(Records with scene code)

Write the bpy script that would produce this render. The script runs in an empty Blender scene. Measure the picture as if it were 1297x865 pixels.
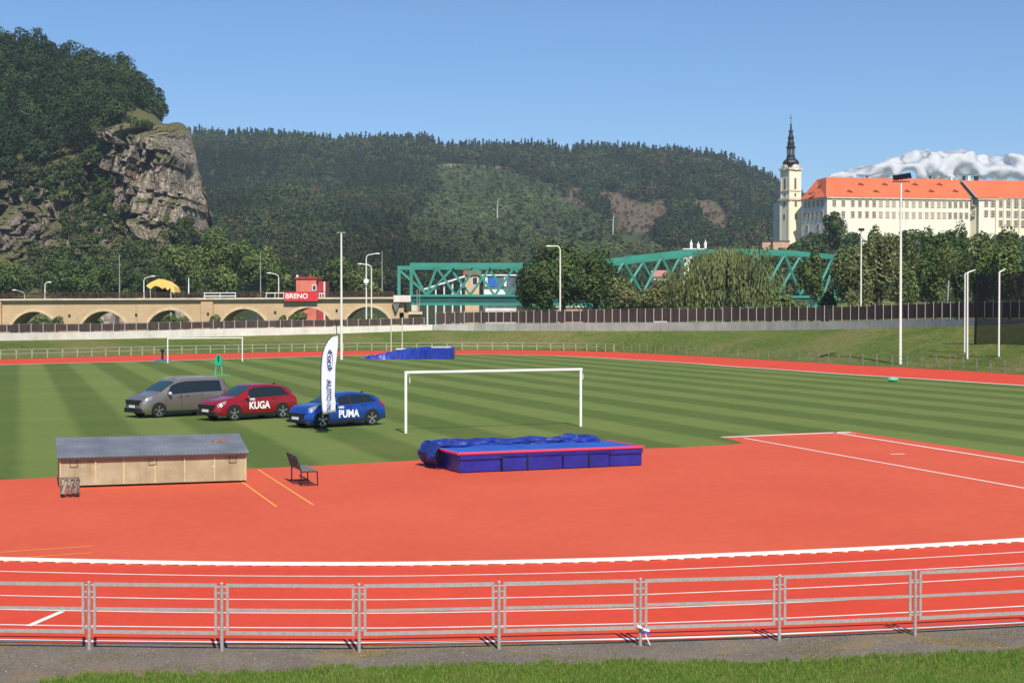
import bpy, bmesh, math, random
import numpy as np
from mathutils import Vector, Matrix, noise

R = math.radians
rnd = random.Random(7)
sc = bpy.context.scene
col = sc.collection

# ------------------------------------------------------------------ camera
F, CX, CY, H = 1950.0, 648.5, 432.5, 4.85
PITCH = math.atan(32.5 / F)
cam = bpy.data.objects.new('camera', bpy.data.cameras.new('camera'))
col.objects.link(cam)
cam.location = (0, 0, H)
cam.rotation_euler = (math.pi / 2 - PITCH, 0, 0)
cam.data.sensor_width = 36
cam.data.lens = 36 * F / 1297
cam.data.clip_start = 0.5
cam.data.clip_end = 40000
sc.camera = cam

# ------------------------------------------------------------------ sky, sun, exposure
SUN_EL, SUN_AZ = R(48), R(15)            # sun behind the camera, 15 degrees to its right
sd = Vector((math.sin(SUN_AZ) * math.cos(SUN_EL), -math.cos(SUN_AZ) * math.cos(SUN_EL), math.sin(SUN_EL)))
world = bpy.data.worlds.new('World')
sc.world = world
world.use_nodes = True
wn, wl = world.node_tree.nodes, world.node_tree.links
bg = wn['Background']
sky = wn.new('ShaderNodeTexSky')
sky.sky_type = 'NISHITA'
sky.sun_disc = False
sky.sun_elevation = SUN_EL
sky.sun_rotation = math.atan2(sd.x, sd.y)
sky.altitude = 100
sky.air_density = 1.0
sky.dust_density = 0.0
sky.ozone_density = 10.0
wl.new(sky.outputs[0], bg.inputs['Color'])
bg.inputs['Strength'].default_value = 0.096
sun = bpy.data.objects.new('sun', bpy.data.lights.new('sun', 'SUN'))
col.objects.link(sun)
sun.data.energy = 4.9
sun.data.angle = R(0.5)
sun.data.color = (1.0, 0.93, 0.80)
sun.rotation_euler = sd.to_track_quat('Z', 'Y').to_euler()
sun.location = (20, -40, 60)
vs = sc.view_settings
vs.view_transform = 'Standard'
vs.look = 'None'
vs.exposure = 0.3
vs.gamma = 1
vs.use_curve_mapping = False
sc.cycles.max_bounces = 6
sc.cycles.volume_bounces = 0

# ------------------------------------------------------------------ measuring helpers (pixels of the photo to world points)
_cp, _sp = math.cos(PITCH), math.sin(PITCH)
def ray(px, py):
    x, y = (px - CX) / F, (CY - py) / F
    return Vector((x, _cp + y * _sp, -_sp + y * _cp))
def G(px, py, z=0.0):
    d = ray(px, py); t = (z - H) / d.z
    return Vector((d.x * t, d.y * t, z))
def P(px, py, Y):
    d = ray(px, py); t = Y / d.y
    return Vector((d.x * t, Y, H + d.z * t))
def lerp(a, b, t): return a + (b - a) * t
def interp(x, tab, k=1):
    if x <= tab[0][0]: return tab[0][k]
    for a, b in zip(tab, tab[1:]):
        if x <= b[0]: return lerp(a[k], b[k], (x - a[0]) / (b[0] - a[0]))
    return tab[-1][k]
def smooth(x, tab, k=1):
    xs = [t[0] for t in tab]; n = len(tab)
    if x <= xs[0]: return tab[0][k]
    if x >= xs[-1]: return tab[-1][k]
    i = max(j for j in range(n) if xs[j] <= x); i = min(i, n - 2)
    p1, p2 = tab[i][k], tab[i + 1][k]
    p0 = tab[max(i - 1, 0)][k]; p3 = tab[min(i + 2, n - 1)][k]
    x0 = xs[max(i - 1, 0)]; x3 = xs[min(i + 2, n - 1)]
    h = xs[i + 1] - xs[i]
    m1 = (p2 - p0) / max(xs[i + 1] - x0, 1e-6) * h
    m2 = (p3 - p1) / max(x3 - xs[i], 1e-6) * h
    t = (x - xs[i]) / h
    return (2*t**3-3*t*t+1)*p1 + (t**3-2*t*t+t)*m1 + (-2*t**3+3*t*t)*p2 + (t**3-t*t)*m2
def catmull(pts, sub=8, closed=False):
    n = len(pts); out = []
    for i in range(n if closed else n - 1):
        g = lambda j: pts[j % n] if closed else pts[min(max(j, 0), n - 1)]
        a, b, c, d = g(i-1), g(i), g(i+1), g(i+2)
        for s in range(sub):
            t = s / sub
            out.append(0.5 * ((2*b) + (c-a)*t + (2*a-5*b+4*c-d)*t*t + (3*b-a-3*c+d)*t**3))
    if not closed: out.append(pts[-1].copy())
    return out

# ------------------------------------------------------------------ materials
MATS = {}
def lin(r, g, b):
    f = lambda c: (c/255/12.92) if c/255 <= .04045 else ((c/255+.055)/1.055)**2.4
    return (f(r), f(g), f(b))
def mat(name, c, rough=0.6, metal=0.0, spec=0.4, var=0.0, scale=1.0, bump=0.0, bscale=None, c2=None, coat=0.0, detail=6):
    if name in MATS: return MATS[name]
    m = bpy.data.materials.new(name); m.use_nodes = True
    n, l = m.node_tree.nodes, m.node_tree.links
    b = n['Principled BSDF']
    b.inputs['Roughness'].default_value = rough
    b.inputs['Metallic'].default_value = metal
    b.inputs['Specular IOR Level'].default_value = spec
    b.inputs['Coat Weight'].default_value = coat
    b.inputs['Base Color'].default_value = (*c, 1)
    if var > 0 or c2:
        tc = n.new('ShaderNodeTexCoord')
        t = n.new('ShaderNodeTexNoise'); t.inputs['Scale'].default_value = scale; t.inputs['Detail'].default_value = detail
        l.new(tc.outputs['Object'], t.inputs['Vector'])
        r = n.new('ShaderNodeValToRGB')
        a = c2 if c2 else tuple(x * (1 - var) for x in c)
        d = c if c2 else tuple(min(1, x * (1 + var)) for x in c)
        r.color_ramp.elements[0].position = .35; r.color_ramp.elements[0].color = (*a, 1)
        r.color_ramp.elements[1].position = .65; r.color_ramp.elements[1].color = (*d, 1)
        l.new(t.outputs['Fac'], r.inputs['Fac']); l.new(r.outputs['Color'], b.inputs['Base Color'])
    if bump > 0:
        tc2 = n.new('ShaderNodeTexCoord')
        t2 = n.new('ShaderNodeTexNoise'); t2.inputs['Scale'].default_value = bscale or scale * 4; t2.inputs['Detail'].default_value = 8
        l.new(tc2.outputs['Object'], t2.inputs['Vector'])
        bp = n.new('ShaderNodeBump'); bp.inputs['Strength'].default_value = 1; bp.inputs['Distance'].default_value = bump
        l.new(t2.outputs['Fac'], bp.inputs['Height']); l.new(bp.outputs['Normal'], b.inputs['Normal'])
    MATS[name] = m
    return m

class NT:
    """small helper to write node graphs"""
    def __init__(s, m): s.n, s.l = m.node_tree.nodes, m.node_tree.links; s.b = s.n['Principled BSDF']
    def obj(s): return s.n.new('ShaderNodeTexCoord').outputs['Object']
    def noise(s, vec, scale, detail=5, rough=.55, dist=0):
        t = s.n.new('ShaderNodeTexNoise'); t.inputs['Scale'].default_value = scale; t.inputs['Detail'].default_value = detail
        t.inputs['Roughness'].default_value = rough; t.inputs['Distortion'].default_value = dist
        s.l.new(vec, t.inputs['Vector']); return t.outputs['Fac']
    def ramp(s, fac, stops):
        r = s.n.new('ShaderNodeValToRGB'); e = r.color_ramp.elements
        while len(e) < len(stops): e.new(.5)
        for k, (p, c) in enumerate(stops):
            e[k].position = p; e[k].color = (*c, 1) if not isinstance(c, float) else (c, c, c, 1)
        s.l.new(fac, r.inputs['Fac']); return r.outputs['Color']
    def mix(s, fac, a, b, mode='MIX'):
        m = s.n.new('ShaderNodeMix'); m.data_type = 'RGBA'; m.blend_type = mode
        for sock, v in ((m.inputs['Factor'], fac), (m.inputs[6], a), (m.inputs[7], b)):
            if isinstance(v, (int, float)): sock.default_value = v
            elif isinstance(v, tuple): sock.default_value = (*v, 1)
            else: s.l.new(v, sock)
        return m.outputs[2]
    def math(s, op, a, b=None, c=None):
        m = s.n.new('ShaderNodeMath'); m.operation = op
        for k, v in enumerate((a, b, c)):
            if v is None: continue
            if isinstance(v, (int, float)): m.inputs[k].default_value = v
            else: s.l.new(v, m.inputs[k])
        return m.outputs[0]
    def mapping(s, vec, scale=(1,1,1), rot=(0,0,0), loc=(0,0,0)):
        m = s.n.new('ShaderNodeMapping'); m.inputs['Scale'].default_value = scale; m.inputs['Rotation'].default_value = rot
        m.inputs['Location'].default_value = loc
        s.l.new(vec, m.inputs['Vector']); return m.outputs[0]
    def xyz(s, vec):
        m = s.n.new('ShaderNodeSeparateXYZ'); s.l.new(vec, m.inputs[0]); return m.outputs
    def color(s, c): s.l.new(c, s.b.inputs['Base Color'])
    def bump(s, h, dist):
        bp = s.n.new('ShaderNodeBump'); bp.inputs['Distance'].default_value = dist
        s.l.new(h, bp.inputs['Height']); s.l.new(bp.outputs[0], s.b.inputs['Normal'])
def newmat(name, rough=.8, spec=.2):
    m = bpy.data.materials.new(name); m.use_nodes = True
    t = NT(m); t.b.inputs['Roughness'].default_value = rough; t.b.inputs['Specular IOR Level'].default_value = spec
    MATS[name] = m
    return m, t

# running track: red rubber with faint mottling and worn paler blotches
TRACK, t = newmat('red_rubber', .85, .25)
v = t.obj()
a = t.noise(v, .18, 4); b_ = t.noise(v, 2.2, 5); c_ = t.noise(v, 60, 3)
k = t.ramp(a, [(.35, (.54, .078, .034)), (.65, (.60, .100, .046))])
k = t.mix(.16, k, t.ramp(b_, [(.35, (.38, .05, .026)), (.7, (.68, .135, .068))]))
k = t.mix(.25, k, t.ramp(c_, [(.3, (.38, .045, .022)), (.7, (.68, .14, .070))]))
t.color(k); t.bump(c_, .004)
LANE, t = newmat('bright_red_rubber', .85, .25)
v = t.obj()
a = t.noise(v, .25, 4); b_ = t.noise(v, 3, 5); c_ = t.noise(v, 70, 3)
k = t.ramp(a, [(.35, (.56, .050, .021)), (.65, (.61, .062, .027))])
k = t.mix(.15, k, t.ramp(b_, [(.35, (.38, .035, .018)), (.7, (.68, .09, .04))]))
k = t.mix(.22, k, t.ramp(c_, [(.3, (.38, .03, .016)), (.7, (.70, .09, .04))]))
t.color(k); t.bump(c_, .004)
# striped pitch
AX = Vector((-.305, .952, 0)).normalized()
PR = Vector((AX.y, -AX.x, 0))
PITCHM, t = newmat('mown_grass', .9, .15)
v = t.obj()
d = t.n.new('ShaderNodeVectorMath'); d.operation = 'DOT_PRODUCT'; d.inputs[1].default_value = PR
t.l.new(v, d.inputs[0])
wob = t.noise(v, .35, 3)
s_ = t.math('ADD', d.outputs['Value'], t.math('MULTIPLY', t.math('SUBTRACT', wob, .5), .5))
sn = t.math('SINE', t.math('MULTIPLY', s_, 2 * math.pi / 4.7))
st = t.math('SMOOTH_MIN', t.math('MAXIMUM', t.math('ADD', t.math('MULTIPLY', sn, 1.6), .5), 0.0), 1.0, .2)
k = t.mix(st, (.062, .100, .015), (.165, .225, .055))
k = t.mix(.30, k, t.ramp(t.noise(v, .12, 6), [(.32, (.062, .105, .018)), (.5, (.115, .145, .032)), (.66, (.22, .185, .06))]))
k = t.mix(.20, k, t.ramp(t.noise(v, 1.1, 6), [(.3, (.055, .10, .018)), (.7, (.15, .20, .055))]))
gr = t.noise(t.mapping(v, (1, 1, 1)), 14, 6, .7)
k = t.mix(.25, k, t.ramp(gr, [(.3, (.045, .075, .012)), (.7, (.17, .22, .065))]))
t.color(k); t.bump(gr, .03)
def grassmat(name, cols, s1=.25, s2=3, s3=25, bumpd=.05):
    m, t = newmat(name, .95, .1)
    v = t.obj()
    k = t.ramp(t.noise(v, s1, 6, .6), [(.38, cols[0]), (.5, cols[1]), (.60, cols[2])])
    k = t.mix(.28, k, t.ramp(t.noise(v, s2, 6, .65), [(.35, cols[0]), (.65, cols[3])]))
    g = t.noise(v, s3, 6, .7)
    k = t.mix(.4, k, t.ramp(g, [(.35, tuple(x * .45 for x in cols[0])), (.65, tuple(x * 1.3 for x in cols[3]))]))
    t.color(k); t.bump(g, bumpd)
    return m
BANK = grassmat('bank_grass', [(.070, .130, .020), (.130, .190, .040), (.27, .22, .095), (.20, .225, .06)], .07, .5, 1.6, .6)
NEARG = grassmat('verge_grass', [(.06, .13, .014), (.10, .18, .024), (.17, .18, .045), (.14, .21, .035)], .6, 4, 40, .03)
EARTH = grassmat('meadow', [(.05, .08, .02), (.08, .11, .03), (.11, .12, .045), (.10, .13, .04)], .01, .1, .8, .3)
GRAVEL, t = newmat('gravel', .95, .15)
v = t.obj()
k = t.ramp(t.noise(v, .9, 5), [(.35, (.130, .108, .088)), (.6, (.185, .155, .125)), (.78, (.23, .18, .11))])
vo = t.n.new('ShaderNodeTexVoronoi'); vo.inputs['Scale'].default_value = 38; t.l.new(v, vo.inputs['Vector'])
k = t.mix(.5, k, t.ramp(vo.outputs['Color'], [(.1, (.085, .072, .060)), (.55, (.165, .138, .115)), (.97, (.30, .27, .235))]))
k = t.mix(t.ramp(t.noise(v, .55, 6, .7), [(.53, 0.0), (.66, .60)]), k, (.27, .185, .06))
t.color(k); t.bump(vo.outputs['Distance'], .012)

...

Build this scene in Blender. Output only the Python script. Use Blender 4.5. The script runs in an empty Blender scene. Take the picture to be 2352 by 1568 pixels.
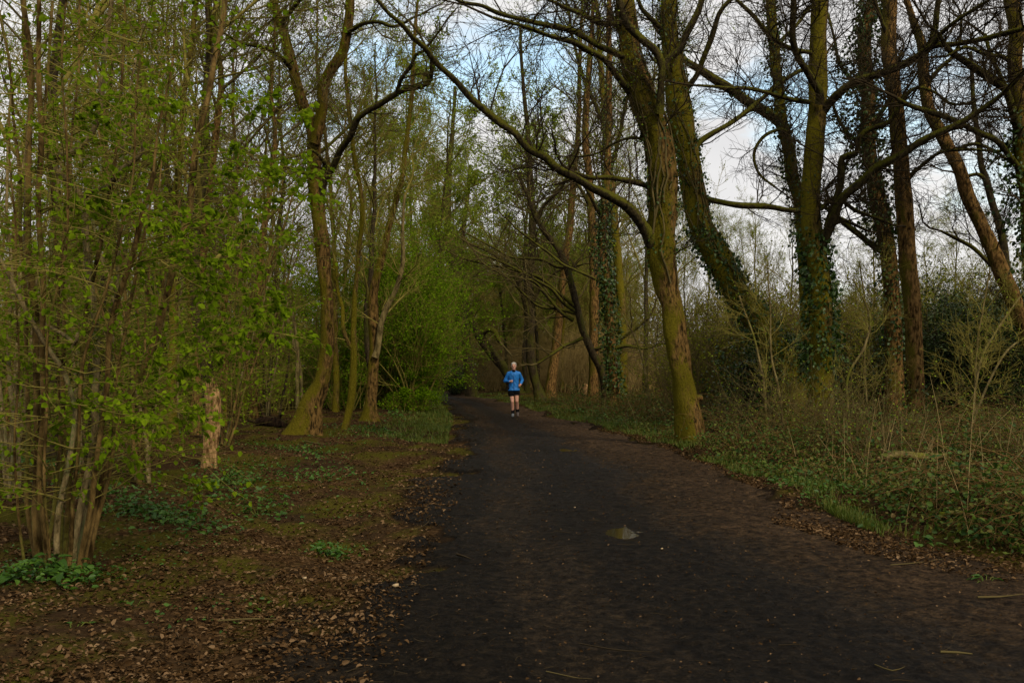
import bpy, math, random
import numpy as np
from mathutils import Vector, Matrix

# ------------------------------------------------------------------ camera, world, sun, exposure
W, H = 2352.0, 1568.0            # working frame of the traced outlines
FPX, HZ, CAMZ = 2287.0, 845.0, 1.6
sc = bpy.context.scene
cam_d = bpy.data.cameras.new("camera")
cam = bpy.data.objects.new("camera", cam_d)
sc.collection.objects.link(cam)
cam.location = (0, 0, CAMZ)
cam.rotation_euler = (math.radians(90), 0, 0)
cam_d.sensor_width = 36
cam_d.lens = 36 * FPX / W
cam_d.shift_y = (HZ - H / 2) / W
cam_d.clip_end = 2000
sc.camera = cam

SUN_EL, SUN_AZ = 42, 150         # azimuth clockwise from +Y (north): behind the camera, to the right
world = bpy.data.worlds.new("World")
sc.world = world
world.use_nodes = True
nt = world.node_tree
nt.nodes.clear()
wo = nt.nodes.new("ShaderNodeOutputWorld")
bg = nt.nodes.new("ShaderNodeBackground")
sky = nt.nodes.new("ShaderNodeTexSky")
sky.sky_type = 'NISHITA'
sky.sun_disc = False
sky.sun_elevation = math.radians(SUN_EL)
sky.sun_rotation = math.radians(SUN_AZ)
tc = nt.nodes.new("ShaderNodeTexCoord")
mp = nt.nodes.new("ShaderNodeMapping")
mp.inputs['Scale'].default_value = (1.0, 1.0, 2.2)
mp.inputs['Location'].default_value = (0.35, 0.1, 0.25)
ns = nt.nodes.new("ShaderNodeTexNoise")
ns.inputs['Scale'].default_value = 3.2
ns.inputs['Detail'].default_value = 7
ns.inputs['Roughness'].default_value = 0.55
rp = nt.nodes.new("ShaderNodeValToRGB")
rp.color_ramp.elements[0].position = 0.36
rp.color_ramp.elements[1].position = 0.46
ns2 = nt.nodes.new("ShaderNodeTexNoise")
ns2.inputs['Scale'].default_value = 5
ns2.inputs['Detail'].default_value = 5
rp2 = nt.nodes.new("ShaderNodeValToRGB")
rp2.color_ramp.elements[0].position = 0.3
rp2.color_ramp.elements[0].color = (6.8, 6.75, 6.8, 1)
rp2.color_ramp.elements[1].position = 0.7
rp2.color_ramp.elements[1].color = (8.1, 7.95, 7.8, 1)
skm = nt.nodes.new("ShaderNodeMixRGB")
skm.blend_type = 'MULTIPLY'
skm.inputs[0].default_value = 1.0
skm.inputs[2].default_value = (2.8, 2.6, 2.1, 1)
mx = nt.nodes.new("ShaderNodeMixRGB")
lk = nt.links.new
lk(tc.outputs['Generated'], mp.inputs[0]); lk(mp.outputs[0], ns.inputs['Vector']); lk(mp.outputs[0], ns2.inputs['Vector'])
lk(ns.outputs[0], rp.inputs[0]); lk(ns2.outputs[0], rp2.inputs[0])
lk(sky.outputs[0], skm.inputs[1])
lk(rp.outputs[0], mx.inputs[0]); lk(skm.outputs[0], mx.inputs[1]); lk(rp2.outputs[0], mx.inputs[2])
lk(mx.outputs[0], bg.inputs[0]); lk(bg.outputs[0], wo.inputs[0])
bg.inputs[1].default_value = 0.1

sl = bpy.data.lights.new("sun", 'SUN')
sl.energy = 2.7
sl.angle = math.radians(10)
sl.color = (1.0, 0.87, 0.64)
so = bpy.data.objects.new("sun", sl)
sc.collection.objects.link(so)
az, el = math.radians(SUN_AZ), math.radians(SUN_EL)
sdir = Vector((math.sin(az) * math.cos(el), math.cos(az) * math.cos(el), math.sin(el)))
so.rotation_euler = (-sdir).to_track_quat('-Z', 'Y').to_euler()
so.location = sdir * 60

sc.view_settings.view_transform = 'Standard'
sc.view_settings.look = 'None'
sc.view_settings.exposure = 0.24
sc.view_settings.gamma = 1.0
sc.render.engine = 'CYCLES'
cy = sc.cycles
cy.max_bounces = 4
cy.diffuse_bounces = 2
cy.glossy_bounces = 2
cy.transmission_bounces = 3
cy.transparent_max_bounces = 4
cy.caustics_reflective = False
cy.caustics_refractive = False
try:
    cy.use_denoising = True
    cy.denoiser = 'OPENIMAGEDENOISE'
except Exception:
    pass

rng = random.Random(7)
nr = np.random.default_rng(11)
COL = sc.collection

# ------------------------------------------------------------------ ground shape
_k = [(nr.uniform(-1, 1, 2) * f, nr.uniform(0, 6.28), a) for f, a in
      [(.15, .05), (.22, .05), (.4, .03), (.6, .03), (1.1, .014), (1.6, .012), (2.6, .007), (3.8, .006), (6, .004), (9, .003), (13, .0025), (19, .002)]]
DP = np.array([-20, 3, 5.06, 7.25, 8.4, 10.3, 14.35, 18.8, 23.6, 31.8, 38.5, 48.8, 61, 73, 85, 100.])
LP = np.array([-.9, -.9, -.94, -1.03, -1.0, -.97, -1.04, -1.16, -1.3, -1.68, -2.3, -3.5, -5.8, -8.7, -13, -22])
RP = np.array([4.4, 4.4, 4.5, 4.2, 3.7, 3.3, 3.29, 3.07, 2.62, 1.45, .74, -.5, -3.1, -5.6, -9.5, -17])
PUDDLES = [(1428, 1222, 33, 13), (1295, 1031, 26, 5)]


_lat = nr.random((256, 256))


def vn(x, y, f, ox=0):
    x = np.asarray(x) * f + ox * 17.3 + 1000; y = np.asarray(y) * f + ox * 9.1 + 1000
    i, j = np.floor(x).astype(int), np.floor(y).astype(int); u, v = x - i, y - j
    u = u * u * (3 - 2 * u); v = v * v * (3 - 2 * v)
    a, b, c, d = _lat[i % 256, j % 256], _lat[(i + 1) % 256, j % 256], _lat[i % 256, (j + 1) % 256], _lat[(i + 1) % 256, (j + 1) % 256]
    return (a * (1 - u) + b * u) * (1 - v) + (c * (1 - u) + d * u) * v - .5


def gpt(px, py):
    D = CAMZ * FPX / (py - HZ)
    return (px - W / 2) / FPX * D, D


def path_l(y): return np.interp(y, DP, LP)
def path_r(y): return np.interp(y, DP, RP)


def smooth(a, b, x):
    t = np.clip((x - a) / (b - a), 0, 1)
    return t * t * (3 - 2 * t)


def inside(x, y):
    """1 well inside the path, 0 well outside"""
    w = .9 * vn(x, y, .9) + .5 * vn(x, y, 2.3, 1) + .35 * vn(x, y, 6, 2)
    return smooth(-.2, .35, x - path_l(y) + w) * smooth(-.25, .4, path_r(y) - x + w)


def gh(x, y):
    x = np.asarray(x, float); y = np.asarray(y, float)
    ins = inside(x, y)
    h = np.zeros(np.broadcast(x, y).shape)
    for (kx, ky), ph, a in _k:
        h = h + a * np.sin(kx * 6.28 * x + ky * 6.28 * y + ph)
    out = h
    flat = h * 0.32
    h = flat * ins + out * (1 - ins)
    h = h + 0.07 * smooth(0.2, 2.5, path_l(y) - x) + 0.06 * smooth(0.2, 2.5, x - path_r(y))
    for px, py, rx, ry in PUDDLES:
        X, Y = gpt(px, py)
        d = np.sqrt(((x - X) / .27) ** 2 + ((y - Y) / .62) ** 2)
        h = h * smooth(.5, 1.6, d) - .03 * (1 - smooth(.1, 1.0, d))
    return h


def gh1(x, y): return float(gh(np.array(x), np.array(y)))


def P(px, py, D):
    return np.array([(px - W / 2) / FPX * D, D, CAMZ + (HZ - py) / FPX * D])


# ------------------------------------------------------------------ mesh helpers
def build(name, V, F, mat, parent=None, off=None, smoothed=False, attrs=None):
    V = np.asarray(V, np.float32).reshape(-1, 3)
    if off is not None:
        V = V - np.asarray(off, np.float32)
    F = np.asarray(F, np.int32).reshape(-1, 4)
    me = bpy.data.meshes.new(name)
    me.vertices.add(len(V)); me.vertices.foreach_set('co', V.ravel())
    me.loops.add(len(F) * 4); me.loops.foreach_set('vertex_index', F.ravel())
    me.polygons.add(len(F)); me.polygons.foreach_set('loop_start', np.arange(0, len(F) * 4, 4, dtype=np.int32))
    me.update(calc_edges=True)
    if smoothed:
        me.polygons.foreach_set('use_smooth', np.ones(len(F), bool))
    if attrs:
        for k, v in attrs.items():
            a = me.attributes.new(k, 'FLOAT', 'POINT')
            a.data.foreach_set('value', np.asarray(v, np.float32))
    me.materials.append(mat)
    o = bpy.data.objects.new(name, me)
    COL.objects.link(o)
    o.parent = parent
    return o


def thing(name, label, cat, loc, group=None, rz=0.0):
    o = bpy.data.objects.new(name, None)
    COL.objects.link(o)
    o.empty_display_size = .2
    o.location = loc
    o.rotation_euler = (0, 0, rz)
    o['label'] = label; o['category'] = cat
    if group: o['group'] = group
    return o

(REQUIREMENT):
Report all lines of the material that contain the word "runs".

(OUTPUT FOR THIS TASK):
Write the bpy script that would produce this render. The script runs in an empty Blender scene. Measure the picture as if it were 1297x865 pixels.
Build this scene in Blender. Output only the Python script. Use Blender 4.5. The script runs in an empty Blender scene. Take the picture to be 2352 by 1568 pixels.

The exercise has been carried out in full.